President Joe Biden claimed that his uncle’s plane was shot down over an area populated with cannibals during World War Two.
Biden’s comments came after visiting a “World War Two memorial built for those who lost their lives” in the conflict, he said.
Speaking from the Wilkes-Barre Scranton International Airport before boarding Air Force One, Biden said that all four of his mother’s brothers volunteered for military service after D-Day.
“And Ambrose Finnegan — we called him ‘Uncle Bosie’ — he — he was shot down,” the president said according to the official White House transcript. “He was Army Air Corps before there was an Air Force. He flew single-engine planes, reconnaissance flights over New Guinea. He had volunteered because someone couldn’t make it. He got shot down in an area where there were a lot of cannibals in New Guinea at the time.”
“They never recovered his body. But the government went back, when I went down there, and they checked and found some parts of the plane and the like,” he added.
Biden concluded: “My — my gran- — my uncle, Ambrose Finnegan — Uncle — Uncle Bosie was a hell of a guy from what I — I never met him, obviously.” WATCH: Joe Biden says Uncle Bosey was shot down over New Guinea and eaten by cannibals
This guy is cooked
— Breaking911 (@Breaking911) April 17, 2024
According to Defense POW/MIA Accounting Agency (DPAA), Second Lieutenant Ambrose J. Finnegan entered the U.S. Army Air Forces from Pennsylvania and served in Headquarters, Fifth Air Force.
The sites states that on May 14, 1944, Finnegan boarded an A-20 havoc as a passenger with three crew members. The aircraft “departed Momote Airfield, Los Negroes Island, for a courier flight to Nadzab Airfield, New Guinea.”

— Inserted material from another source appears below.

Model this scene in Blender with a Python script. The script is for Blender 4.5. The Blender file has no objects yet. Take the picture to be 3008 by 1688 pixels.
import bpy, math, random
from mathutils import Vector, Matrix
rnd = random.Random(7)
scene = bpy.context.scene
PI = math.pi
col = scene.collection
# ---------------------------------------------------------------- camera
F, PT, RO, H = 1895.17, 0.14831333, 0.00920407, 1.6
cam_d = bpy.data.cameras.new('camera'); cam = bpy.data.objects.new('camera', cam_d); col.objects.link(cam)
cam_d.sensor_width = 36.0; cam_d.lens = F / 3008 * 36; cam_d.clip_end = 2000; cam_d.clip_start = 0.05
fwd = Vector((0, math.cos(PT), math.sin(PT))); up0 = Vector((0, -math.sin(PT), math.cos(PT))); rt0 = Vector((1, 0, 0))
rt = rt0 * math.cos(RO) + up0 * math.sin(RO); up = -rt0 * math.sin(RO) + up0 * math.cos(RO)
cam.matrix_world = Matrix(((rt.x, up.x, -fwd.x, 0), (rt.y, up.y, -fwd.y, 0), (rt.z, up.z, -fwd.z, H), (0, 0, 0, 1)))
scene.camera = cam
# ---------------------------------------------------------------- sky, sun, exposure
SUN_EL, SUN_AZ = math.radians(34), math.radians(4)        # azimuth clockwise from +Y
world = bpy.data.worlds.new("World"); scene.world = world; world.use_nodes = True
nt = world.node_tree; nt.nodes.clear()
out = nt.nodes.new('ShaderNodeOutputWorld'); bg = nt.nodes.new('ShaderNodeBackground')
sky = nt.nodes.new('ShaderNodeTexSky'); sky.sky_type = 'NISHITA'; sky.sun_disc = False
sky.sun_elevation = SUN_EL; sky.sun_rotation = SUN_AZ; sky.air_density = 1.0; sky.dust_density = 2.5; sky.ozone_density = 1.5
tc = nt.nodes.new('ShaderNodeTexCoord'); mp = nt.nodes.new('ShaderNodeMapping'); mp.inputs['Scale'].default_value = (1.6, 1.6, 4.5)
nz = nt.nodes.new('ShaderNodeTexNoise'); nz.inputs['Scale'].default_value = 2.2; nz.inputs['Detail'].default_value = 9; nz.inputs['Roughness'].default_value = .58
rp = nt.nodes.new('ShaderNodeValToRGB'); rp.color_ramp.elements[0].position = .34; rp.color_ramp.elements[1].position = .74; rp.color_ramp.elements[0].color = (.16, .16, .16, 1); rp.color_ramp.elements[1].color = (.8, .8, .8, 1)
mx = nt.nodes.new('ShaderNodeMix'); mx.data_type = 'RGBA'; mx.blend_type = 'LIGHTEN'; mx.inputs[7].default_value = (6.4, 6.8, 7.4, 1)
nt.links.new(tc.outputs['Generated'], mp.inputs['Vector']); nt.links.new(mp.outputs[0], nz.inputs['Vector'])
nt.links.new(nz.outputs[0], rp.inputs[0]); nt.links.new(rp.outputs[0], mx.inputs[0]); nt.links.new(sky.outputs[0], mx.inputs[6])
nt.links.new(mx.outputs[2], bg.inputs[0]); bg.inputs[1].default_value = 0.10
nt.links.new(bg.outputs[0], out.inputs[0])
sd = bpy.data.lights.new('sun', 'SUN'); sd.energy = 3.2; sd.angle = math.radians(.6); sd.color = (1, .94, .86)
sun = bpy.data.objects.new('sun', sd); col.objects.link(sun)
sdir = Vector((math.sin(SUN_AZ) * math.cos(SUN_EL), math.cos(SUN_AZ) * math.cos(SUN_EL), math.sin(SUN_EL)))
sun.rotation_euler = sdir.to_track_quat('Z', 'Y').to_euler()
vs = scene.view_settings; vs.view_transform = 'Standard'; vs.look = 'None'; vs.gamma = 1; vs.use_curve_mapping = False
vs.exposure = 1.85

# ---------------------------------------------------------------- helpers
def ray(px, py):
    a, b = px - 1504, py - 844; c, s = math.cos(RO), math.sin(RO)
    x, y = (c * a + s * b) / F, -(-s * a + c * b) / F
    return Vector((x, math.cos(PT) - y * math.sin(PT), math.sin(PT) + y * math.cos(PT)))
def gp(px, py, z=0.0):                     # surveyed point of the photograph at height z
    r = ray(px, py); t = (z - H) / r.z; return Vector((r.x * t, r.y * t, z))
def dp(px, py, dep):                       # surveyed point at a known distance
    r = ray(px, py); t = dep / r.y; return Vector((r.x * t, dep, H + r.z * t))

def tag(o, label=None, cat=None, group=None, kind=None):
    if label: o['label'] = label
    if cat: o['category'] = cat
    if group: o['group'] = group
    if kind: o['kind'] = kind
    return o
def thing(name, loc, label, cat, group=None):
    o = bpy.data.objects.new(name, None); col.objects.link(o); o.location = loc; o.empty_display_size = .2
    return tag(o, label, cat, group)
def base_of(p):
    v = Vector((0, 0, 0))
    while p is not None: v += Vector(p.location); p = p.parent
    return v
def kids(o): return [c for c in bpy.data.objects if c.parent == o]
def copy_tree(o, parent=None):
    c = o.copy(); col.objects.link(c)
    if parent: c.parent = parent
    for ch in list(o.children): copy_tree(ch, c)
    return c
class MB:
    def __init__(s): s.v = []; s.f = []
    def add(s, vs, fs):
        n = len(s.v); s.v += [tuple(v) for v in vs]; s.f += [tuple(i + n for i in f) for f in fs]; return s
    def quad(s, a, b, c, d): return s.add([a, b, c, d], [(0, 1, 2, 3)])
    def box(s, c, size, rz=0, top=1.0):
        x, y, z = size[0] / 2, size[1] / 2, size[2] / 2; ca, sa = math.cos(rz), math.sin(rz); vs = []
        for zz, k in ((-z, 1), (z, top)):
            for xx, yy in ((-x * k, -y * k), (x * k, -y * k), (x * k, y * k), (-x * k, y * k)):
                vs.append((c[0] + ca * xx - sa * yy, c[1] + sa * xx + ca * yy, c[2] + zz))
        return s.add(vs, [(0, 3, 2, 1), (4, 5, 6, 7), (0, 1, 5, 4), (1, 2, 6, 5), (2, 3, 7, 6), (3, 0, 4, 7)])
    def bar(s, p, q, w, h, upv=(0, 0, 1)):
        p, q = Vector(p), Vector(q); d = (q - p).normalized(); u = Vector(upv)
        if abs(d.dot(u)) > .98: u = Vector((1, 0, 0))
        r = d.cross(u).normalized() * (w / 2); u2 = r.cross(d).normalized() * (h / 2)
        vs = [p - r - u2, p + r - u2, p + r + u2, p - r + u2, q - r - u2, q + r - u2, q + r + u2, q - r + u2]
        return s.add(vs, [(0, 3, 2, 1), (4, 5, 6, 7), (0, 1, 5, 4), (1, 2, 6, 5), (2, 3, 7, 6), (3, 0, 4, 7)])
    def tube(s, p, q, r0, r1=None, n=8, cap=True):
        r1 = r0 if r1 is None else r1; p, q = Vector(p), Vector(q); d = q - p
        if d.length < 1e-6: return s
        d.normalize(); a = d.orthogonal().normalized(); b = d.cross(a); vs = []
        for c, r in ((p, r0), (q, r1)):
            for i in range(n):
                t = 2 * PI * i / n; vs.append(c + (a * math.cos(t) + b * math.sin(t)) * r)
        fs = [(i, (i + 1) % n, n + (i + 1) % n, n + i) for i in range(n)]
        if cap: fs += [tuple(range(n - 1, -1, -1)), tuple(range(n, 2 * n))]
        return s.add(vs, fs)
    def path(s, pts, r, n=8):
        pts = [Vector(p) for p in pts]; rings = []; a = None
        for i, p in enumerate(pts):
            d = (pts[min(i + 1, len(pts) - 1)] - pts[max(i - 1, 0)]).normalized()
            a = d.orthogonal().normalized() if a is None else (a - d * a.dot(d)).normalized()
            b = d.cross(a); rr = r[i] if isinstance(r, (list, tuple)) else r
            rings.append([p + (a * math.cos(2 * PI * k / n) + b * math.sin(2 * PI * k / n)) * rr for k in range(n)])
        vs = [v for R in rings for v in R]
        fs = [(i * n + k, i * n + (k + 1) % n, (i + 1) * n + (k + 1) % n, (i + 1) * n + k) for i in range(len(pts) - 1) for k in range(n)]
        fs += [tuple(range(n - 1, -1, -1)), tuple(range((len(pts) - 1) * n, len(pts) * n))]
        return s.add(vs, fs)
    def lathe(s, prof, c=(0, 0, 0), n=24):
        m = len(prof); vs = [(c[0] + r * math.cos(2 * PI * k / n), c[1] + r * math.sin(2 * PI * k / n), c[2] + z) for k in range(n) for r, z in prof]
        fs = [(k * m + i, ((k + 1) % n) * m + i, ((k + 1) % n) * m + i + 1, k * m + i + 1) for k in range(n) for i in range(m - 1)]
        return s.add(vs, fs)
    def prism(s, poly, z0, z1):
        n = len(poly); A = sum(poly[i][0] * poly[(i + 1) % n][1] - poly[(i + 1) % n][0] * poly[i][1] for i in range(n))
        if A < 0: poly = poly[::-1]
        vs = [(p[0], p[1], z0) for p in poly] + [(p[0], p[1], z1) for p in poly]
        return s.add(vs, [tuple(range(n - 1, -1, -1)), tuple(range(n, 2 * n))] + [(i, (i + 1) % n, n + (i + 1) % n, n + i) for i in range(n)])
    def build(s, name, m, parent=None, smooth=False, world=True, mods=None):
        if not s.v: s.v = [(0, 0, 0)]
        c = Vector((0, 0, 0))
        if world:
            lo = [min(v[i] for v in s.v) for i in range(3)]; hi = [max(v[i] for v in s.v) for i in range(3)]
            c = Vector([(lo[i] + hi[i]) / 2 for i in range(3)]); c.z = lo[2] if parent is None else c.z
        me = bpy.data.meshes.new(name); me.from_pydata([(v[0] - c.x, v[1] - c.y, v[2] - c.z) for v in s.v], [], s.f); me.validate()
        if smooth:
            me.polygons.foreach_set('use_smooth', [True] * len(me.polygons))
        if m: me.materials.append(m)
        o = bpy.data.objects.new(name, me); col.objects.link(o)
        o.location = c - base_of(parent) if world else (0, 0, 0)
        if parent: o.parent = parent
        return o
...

In a profile of the Biden family, The New Yorker reports that the plane crashed in the Bizmarck Sea, which is northeast of Papua New Guinea.
DPAA states the “plane was forced to ditch in the ocean … for reasons unknown. Both engines failed at low altitude, and the aircraft's nose hit the water hard. Three men failed to emerge from the sinking wreck and were lost in the crash. One crew member survived and was rescued by a passing barge. An aerial search the next day found no trace of the missing aircraft or the lost crew members.”
The site added: "He has not been associated with any remains recovered from the area after the war and is still unaccounted-for. Today, Second Lieutenant Finnegan is memorialized on the Walls of the Missing at the Manila American Cemetery in the Philippines."
Biden, who is currently campaigning for re-election in his home state of Pennsylvania, said the memorial made him think about “when Trump refused to go up to the memorial for veterans in Paris, and he said they were a bunch of ‘suckers’ and ‘losers.’”
“To me, that is such a disqualifying assertion made by a president,” Biden added.
The alleged comments Biden referred to trace back to a 2020 article in The Atlantic that relied on second-hand, anonymous sources as proof that the comments occurred.
Trump has denied making the comments, calling the allegation “totally false.” A former White House aide, former national security adviser John Bolton, and then-U.S. Secretary of State Mike Pompeo also disputed the claim that Trump made the comments.